You didn’t mention me in your reply and I didn’t notice that you responded.

Ok, the slide explains Dot-Product Attention (which is “one piece of a puzzle” in this week, but its context (translation) is not exactly the same as this week’s context (summarization))

So, can you formulate what is the question you want to ask?

Hi, @arvyzukai

My question is that for the translation task which use dot-production attention above, how does the transformer model do inference (e.g., English → German) since the target language is not available. Given what we have discussed so far, I think I already the answer but please let me know if my understanding below is wrong.
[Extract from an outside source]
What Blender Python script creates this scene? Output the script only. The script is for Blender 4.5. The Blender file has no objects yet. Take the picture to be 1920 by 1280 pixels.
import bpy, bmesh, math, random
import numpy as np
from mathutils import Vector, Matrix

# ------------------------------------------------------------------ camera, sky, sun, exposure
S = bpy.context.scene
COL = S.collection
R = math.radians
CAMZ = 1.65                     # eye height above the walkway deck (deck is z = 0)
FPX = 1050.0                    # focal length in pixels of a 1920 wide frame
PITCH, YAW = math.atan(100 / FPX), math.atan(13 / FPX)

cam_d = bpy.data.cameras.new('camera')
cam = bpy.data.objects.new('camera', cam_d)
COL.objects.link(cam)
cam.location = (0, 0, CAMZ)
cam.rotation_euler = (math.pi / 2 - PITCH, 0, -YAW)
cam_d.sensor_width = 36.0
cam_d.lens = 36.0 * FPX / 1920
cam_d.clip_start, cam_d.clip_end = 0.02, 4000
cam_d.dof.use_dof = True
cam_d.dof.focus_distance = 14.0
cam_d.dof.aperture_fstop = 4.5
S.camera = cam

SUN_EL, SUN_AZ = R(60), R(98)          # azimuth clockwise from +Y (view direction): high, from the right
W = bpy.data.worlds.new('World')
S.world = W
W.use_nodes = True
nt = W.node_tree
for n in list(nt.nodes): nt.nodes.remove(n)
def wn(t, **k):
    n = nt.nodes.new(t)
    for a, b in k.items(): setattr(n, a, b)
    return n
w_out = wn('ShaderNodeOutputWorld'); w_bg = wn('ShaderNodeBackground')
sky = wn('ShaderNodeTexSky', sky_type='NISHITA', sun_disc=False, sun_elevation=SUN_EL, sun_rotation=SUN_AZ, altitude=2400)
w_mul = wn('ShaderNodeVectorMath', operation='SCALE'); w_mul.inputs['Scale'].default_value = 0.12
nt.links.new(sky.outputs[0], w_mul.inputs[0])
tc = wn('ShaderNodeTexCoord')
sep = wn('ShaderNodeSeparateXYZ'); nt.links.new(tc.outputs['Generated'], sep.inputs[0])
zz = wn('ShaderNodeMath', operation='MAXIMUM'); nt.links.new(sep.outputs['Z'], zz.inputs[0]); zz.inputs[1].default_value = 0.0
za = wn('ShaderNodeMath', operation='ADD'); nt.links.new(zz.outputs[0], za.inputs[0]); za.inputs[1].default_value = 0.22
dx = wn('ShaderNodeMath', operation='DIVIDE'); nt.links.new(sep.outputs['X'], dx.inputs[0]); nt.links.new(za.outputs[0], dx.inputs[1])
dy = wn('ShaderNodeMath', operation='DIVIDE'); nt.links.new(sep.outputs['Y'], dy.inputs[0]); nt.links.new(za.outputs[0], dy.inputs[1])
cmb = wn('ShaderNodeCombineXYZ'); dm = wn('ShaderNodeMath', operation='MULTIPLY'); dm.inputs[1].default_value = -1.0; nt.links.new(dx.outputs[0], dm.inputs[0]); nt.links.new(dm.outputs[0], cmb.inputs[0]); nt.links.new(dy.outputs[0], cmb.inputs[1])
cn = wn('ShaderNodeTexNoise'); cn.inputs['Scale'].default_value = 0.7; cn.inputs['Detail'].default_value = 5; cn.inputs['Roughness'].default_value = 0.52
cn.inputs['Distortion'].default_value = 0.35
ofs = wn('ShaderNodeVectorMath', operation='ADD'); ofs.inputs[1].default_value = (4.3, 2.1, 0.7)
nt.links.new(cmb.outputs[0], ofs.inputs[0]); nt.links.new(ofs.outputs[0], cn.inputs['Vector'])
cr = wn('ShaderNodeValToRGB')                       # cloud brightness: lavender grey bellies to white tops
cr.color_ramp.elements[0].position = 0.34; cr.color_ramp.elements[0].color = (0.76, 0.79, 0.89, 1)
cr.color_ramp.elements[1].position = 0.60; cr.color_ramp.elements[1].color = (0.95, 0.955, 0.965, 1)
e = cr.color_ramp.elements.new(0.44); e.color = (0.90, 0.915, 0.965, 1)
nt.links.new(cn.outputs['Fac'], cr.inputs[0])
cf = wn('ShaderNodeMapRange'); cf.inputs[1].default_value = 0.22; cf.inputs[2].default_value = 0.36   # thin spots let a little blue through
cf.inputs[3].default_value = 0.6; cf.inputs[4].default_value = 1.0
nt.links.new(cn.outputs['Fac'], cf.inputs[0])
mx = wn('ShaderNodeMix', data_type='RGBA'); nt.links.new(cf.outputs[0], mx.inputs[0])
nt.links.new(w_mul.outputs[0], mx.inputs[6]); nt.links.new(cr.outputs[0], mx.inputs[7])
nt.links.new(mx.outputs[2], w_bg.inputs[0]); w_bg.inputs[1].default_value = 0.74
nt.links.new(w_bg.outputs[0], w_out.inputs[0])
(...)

During inference the encoder use the translated German up to this point to compute Q. So inference has to be done sequentially. At the very first step (when no German word has been generated), Q is computed from the start-of-sentence token only.

Hi @Peixi_Zhu

In our case (translation from English to German), the German sentence is being generated by the decoder.

Well, the model outputs the whole sequence probabilities, but for translation (during inference) we usually use “our own code” to pick one word at a time (that makes the translation sequential (better consistency)).

“start-of-sentence token only” and padding. (I think you understand this, but just wanted to make sure - the input for the decoder is always the same length).